Mayor Eric Adams, Gov. Kathy Hochul deliver Christmas messages of hope and togetherness

Adams, Hochul deliver Christmas messages of hope and togetherness

NEW YORK -- New York's political leaders spent Christmas reflecting on the challenges of the past year, while also spreading a message of hope. 

As families in need came to the National Action Network for a warm Christmas meal and toys, Mayor Eric Adams said he was once one of those kids, going with his mom to the Salvation Army on the holiday. 

"I'm just continuing the tradition. Trust me, there's a third grader out there right now that's the future Eric Adams, and he's going to need NAN like I needed the Salvation Army and I needed Mom," Adams said. 

We asked Adams what was his message to New Yorkers this Christmas. 

 "This season is not thanks receiving, it's thanks giving.

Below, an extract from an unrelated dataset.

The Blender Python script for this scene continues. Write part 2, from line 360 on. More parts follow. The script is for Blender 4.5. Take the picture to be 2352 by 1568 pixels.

When we sit down with our family, we should give thanks that we're able to sit down with our family. But then we need to go out and understand there are a countless number of New Yorkers that are not able to be with their family," Adams said. 

Adams referenced the 152,000 asylum seekers in the city and thousands of people in homeless shelters. 

"We have people who are living on the street. Let's ride the subway today and give someone a pair of socks," Adams said. 

At the National Action Network, Adams joined several politicians in reflecting on the holiday and the New Year. 

"Despite some of the difficult times we may be facing, it's the one day of the year where we can all kind of put everything aside for the moment, enjoy each others' company," said State Sen. John Liu. 

In a Christmas morning video, Gov. Kathy Hochul emphasized the importance of coming together in the wake of the Israel-Hamas war

"We've seen a a troubling increase in hatred and bigotry around our state. We witnessed the murder of innocent civilians and the capture of hostages in Israel, including New Yorkers, and the world has been shocked by the tragedy of civilians being killed in Gaza," Hochul said. 

Hochul said the war has tested the fabric of our unity at home, and told New Yorkers "instead of yearning for peace, let's actually live it." 

"Instead of giving best wishes, let's give people the best version of ourselves," she added.